A "Simple" Matter of Power

Steam locomotives are really cool. Everything about this tech is large, useful and, in an odd way, romantic as it harkens back to a simpler age where wood or coal would act as agent to boil water to drive a massive system at speed. In looking at this, I realized how power impacts the acceleration of tech in profound ways.

For example, smart phones are growing like fungus with new capabilities being added on at a furious pace as seen by the upcoming Droid phone coming from Motorola and a prime reason for this, along with the connectivity of the web and the transparency of data, centers on the low power requirements of said device(s).

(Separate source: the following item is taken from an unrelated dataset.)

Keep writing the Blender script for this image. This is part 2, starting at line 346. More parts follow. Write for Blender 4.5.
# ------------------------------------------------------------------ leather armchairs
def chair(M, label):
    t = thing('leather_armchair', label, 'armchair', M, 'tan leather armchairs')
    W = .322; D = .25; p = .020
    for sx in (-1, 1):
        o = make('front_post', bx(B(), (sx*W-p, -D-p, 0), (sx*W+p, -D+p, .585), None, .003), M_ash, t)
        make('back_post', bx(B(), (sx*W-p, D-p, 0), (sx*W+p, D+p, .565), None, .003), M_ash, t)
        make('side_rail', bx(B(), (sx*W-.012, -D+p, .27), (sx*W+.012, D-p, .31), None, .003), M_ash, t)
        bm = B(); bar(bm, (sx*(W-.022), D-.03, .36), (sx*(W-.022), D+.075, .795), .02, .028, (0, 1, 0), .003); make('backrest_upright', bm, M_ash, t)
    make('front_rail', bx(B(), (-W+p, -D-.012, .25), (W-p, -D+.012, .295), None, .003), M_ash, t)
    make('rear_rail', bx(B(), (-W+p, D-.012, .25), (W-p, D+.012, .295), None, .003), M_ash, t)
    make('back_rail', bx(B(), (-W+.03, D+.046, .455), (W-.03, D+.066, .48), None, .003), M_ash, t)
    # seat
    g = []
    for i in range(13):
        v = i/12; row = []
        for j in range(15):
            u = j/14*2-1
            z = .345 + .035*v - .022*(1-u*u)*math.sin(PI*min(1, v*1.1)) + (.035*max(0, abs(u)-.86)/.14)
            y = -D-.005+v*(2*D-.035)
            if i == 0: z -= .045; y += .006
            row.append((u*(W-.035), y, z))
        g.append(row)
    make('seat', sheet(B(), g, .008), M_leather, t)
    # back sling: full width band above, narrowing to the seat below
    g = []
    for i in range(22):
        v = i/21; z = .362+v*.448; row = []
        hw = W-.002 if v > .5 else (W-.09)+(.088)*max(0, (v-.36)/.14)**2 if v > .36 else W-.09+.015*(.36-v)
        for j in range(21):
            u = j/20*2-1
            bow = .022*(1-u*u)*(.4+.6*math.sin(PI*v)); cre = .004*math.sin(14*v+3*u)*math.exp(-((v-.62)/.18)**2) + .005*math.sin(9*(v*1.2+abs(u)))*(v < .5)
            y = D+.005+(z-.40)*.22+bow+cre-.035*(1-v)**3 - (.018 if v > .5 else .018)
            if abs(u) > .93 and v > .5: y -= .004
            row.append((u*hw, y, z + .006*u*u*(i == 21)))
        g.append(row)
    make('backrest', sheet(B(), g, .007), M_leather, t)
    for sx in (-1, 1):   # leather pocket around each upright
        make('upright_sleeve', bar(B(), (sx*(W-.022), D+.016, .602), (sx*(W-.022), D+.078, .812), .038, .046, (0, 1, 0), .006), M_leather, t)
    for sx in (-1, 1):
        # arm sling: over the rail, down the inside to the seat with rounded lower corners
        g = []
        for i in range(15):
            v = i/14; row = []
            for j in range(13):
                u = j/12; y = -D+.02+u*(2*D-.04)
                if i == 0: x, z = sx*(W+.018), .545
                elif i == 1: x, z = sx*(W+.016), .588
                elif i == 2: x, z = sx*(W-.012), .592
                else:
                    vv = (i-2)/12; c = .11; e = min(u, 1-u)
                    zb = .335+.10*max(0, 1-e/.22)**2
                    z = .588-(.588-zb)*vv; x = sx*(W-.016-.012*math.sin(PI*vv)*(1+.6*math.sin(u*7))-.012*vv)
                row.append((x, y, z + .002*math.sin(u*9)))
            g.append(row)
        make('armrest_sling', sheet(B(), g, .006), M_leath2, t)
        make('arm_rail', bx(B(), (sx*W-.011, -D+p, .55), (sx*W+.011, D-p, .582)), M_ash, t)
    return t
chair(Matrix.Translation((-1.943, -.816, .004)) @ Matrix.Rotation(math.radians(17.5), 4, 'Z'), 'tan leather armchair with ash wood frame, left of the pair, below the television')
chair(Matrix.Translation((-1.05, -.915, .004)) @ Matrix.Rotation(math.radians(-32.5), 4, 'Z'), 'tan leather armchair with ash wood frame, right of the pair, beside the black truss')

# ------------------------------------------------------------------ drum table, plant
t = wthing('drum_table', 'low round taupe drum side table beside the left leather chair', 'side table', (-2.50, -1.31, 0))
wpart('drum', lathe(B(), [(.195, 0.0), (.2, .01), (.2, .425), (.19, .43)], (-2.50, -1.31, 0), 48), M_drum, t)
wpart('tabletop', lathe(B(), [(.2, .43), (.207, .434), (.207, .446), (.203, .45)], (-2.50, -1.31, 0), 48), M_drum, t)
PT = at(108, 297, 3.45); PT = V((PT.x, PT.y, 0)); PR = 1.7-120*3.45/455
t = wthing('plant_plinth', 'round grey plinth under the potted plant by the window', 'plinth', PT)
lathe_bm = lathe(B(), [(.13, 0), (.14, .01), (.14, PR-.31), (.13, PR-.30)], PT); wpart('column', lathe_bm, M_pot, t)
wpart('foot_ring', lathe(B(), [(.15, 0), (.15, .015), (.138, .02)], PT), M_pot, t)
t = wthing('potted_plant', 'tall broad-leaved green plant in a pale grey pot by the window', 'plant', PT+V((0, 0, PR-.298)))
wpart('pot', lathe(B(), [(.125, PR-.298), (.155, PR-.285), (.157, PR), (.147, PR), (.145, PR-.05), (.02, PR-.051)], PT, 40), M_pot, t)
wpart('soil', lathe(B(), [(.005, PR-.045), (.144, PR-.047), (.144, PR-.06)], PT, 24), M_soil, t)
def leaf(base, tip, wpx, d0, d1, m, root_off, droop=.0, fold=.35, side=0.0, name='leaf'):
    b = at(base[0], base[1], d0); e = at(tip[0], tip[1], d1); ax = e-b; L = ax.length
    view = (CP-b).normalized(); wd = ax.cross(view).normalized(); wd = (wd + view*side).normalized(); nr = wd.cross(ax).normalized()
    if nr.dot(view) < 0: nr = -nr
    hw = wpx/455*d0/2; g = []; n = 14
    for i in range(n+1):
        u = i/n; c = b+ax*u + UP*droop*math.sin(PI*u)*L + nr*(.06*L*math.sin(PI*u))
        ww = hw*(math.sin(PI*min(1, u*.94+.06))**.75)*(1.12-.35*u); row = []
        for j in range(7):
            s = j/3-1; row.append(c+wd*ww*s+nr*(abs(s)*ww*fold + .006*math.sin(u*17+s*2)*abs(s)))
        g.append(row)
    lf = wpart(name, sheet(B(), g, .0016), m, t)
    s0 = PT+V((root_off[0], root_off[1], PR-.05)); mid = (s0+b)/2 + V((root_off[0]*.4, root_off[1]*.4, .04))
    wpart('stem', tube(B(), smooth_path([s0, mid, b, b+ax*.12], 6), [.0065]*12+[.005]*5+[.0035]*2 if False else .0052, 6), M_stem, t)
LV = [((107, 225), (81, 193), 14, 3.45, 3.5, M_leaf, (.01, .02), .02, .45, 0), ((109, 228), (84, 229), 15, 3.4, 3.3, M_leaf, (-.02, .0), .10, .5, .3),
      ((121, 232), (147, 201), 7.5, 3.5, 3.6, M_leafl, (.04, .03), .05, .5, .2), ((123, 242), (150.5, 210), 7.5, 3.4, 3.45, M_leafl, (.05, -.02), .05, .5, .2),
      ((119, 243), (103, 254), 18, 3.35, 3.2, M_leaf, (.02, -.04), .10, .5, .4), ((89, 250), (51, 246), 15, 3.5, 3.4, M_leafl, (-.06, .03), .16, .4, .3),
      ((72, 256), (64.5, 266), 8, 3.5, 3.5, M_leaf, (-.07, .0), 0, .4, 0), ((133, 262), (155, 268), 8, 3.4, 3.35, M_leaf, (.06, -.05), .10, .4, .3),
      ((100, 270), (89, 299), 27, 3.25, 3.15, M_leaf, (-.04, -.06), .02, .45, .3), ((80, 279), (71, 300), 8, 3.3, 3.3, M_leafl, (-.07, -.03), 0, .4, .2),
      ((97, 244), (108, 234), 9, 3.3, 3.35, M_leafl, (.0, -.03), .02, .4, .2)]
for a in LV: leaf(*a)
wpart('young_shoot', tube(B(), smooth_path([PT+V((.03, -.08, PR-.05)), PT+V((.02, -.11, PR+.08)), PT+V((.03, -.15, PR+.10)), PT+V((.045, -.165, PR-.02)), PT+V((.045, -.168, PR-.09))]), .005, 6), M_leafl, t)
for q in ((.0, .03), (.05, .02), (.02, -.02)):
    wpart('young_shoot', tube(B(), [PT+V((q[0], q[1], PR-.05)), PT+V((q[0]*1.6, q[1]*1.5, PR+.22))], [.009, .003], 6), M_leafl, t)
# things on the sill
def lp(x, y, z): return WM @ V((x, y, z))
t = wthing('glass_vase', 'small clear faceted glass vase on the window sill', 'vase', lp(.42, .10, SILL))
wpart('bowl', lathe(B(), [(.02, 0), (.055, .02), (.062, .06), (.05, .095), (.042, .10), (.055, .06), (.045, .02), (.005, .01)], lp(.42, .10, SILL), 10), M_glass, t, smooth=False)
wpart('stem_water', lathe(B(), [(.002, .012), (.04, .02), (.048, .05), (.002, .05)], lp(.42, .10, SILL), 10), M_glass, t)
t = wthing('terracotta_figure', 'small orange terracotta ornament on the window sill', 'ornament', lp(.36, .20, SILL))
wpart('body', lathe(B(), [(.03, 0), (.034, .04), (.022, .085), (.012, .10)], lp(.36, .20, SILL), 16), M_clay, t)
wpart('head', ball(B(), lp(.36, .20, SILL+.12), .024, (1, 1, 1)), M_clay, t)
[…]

When power requirements become large, the double exponential advancement of tech breaks down, not because of data transparency needed to design something in a computer but rather building something able to do the job in the real world reliably and at costs acceptable to the consumer.

To whit, consider batteries powering the electric car. Because the power requirements are intense, developing this tech is really hard because not only must said battery be small and light enough to go into a car but also it has to be cheap, reliable and have enough juice for at least 300-500 miles while possessing fast recharging times and environmentally friendly recycling capability. No doubt viable tech will eventually come (IBM?) but when it comes and at what cost is a matter of great concern for the companies developing this hardware. The same issue of power applies to solar as well because low power requirements are relatively easy to solve but not the kind of power needed to run a city or a server farm driven by the likes of Google or Microsoft.

"Microsoft has been the most open - it recently broke ground on a 1.4-million-square-foot campus in Quincy, Wash., close to hydroelectric power. Company officials acknowledge that centers in the South and Europe will come afterward."

"Give me a lever long enough and a fulcrum on which to place it, and I shall move the world. " - Archimedes

The "law of unintended consequences"...states that any purposeful action will produce some unanticipated or unintended consequences.

Addendum: Here's a blurb about Zinc-Air batteries. Tech looks good, could replace Lithium-Ion but the power equation still applies..."The zinc-air battery for hearing aids will be available next year. The battery for electric vehicles is still some years away from mass marketing."